PROBLEM REQUIREMENTS
Reproduce this listing in full.
━━ DATASET EXTRACT ━━
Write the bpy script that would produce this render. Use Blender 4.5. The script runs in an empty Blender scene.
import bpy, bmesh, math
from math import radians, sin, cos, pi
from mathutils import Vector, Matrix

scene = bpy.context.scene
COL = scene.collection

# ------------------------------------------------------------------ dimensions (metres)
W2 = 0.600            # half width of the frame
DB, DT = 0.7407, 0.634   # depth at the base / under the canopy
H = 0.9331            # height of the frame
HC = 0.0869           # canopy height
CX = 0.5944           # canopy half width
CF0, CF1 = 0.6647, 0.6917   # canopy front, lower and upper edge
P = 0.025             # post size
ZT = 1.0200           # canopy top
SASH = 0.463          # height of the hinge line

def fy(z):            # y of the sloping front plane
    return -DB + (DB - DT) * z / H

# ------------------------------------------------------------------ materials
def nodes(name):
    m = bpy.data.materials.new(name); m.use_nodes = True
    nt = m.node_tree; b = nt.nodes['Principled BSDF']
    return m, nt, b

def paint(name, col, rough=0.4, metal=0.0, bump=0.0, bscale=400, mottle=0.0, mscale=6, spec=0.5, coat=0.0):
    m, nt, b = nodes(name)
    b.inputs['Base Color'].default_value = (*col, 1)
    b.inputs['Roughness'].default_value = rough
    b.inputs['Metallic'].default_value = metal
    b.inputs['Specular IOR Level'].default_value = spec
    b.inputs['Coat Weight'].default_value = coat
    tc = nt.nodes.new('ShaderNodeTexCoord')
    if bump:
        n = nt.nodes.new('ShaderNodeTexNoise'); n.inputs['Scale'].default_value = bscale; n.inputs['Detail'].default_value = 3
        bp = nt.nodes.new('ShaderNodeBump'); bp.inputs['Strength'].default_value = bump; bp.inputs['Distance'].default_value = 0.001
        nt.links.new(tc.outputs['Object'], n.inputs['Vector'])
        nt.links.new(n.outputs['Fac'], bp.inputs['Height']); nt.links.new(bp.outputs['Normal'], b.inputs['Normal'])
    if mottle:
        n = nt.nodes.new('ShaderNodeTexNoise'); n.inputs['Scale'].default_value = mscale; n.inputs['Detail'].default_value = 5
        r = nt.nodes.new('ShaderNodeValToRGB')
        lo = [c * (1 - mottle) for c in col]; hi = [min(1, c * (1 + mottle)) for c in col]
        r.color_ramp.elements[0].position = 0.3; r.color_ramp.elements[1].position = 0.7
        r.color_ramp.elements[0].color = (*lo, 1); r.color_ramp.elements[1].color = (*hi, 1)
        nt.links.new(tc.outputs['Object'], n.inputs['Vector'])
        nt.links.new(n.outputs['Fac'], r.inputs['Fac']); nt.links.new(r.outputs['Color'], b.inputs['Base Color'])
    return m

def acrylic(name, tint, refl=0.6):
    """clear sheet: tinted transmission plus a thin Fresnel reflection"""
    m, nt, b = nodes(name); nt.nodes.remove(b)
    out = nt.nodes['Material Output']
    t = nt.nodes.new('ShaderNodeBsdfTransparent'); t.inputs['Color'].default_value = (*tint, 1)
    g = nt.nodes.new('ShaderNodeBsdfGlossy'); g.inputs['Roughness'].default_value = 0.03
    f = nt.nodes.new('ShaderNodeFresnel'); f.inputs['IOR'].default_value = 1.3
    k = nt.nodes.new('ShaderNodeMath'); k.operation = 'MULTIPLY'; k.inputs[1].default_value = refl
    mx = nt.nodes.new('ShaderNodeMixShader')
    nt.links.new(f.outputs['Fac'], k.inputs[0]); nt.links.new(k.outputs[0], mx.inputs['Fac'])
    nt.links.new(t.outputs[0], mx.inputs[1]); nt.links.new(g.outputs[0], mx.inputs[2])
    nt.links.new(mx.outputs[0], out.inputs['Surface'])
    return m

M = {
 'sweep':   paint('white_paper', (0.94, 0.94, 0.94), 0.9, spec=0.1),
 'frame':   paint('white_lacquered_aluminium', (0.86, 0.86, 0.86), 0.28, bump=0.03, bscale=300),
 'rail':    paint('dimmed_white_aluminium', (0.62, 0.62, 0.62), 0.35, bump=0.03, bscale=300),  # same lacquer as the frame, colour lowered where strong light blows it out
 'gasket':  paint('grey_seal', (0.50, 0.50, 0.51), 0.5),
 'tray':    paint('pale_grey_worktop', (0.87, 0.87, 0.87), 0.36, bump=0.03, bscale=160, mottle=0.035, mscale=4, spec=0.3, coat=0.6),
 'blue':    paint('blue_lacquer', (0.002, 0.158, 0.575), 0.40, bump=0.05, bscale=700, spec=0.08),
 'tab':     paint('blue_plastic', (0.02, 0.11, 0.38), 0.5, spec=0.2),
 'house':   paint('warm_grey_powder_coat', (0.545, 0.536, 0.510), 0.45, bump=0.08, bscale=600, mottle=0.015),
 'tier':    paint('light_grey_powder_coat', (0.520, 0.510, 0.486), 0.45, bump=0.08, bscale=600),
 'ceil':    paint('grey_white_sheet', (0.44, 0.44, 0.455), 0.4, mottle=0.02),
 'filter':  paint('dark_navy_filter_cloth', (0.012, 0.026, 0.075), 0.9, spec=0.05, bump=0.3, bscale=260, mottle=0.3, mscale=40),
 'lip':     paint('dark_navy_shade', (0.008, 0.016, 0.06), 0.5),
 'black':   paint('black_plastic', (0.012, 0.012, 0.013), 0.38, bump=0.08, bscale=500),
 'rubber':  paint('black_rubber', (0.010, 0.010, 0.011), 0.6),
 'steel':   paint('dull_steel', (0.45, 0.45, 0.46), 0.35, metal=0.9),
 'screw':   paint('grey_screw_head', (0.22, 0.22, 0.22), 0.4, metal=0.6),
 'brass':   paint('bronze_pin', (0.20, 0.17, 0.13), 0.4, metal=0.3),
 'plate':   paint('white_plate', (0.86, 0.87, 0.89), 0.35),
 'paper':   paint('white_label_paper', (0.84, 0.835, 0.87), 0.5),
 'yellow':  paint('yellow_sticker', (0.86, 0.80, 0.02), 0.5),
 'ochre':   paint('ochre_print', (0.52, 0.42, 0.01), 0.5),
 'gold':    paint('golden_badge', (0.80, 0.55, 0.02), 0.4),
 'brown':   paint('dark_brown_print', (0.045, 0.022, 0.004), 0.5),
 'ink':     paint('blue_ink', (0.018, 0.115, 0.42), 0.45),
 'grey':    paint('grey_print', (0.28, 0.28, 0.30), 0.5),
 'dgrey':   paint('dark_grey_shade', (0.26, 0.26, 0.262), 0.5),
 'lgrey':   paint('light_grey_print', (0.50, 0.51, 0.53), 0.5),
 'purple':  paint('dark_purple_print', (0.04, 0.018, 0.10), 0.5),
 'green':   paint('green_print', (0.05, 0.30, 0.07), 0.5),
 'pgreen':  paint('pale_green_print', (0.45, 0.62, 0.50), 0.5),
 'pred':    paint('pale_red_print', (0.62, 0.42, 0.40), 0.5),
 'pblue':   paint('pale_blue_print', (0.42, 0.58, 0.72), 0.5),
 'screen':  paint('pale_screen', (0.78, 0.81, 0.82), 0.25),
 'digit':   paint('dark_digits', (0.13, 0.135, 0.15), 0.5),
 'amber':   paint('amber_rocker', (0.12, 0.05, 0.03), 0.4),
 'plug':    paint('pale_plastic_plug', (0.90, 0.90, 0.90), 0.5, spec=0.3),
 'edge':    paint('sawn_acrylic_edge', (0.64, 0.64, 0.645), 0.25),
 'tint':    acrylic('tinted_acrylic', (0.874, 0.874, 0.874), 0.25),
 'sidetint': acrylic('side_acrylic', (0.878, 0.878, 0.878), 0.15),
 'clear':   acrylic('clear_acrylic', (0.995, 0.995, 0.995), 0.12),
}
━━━
EXPECTED ANSWER
Write the bpy script that would produce this render. Use Blender 4.5. The script runs in an empty Blender scene.
import bpy, bmesh, math
from math import radians, sin, cos, pi
from mathutils import Vector, Matrix

scene = bpy.context.scene
COL = scene.collection

# ------------------------------------------------------------------ dimensions (metres)
W2 = 0.600            # half width of the frame
DB, DT = 0.7407, 0.634   # depth at the base / under the canopy
H = 0.9331            # height of the frame
HC = 0.0869           # canopy height
CX = 0.5944           # canopy half width
CF0, CF1 = 0.6647, 0.6917   # canopy front, lower and upper edge
P = 0.025             # post size
ZT = 1.0200           # canopy top
SASH = 0.463          # height of the hinge line

def fy(z):            # y of the sloping front plane
    return -DB + (DB - DT) * z / H

# ------------------------------------------------------------------ materials
def nodes(name):
    m = bpy.data.materials.new(name); m.use_nodes = True
    nt = m.node_tree; b = nt.nodes['Principled BSDF']
    return m, nt, b

def paint(name, col, rough=0.4, metal=0.0, bump=0.0, bscale=400, mottle=0.0, mscale=6, spec=0.5, coat=0.0):
    m, nt, b = nodes(name)
    b.inputs['Base Color'].default_value = (*col, 1)
    b.inputs['Roughness'].default_value = rough
    b.inputs['Metallic'].default_value = metal
    b.inputs['Specular IOR Level'].default_value = spec
    b.inputs['Coat Weight'].default_value = coat
    tc = nt.nodes.new('ShaderNodeTexCoord')
    if bump:
        n = nt.nodes.new('ShaderNodeTexNoise'); n.inputs['Scale'].default_value = bscale; n.inputs['Detail'].default_value = 3
        bp = nt.nodes.new('ShaderNodeBump'); bp.inputs['Strength'].default_value = bump; bp.inputs['Distance'].default_value = 0.001
        nt.links.new(tc.outputs['Object'], n.inputs['Vector'])
        nt.links.new(n.outputs['Fac'], bp.inputs['Height']); nt.links.new(bp.outputs['Normal'], b.inputs['Normal'])
    if mottle:
        n = nt.nodes.new('ShaderNodeTexNoise'); n.inputs['Scale'].default_value = mscale; n.inputs['Detail'].default_value = 5
        r = nt.nodes.new('ShaderNodeValToRGB')
        lo = [c * (1 - mottle) for c in col]; hi = [min(1, c * (1 + mottle)) for c in col]
        r.color_ramp.elements[0].position = 0.3; r.color_ramp.elements[1].position = 0.7
        r.color_ramp.elements[0].color = (*lo, 1); r.color_ramp.elements[1].color = (*hi, 1)
        nt.links.new(tc.outputs['Object'], n.inputs['Vector'])
        nt.links.new(n.outputs['Fac'], r.inputs['Fac']); nt.links.new(r.outputs['Color'], b.inputs['Base Color'])
    return m

def acrylic(name, tint, refl=0.6):
    """clear sheet: tinted transmission plus a thin Fresnel reflection"""
    m, nt, b = nodes(name); nt.nodes.remove(b)
    out = nt.nodes['Material Output']
    t = nt.nodes.new('ShaderNodeBsdfTransparent'); t.inputs['Color'].default_value = (*tint, 1)
    g = nt.nodes.new('ShaderNodeBsdfGlossy'); g.inputs['Roughness'].default_value = 0.03
    f = nt.nodes.new('ShaderNodeFresnel'); f.inputs['IOR'].default_value = 1.3
    k = nt.nodes.new('ShaderNodeMath'); k.operation = 'MULTIPLY'; k.inputs[1].default_value = refl
    mx = nt.nodes.new('ShaderNodeMixShader')
    nt.links.new(f.outputs['Fac'], k.inputs[0]); nt.links.new(k.outputs[0], mx.inputs['Fac'])
    nt.links.new(t.outputs[0], mx.inputs[1]); nt.links.new(g.outputs[0], mx.inputs[2])
    nt.links.new(mx.outputs[0], out.inputs['Surface'])
    return m

M = {
 'sweep':   paint('white_paper', (0.94, 0.94, 0.94), 0.9, spec=0.1),
 'frame':   paint('white_lacquered_aluminium', (0.86, 0.86, 0.86), 0.28, bump=0.03, bscale=300),
 'rail':    paint('dimmed_white_aluminium', (0.62, 0.62, 0.62), 0.35, bump=0.03, bscale=300),  # same lacquer as the frame, colour lowered where strong light blows it out
 'gasket':  paint('grey_seal', (0.50, 0.50, 0.51), 0.5),
 'tray':    paint('pale_grey_worktop', (0.87, 0.87, 0.87), 0.36, bump=0.03, bscale=160, mottle=0.035, mscale=4, spec=0.3, coat=0.6),
 'blue':    paint('blue_lacquer', (0.002, 0.158, 0.575), 0.40, bump=0.05, bscale=700, spec=0.08),
 'tab':     paint('blue_plastic', (0.02, 0.11, 0.38), 0.5, spec=0.2),
 'house':   paint('warm_grey_powder_coat', (0.545, 0.536, 0.510), 0.45, bump=0.08, bscale=600, mottle=0.015),
 'tier':    paint('light_grey_powder_coat', (0.520, 0.510, 0.486), 0.45, bump=0.08, bscale=600),
 'ceil':    paint('grey_white_sheet', (0.44, 0.44, 0.455), 0.4, mottle=0.02),
 'filter':  paint('dark_navy_filter_cloth', (0.012, 0.026, 0.075), 0.9, spec=0.05, bump=0.3, bscale=260, mottle=0.3, mscale=40),
 'lip':     paint('dark_navy_shade', (0.008, 0.016, 0.06), 0.5),
 'black':   paint('black_plastic', (0.012, 0.012, 0.013), 0.38, bump=0.08, bscale=500),
 'rubber':  paint('black_rubber', (0.010, 0.010, 0.011), 0.6),
 'steel':   paint('dull_steel', (0.45, 0.45, 0.46), 0.35, metal=0.9),
 'screw':   paint('grey_screw_head', (0.22, 0.22, 0.22), 0.4, metal=0.6),
 'brass':   paint('bronze_pin', (0.20, 0.17, 0.13), 0.4, metal=0.3),
 'plate':   paint('white_plate', (0.86, 0.87, 0.89), 0.35),
 'paper':   paint('white_label_paper', (0.84, 0.835, 0.87), 0.5),
 'yellow':  paint('yellow_sticker', (0.86, 0.80, 0.02), 0.5),
 'ochre':   paint('ochre_print', (0.52, 0.42, 0.01), 0.5),
 'gold':    paint('golden_badge', (0.80, 0.55, 0.02), 0.4),
 'brown':   paint('dark_brown_print', (0.045, 0.022, 0.004), 0.5),
 'ink':     paint('blue_ink', (0.018, 0.115, 0.42), 0.45),
 'grey':    paint('grey_print', (0.28, 0.28, 0.30), 0.5),
 'dgrey':   paint('dark_grey_shade', (0.26, 0.26, 0.262), 0.5),
 'lgrey':   paint('light_grey_print', (0.50, 0.51, 0.53), 0.5),
 'purple':  paint('dark_purple_print', (0.04, 0.018, 0.10), 0.5),
 'green':   paint('green_print', (0.05, 0.30, 0.07), 0.5),
 'pgreen':  paint('pale_green_print', (0.45, 0.62, 0.50), 0.5),
 'pred':    paint('pale_red_print', (0.62, 0.42, 0.40), 0.5),
 'pblue':   paint('pale_blue_print', (0.42, 0.58, 0.72), 0.5),
 'screen':  paint('pale_screen', (0.78, 0.81, 0.82), 0.25),
 'digit':   paint('dark_digits', (0.13, 0.135, 0.15), 0.5),
 'amber':   paint('amber_rocker', (0.12, 0.05, 0.03), 0.4),
 'plug':    paint('pale_plastic_plug', (0.90, 0.90, 0.90), 0.5, spec=0.3),
 'edge':    paint('sawn_acrylic_edge', (0.64, 0.64, 0.645), 0.25),
 'tint':    acrylic('tinted_acrylic', (0.874, 0.874, 0.874), 0.25),
 'sidetint': acrylic('side_acrylic', (0.878, 0.878, 0.878), 0.15),
 'clear':   acrylic('clear_acrylic', (0.995, 0.995, 0.995), 0.12),
}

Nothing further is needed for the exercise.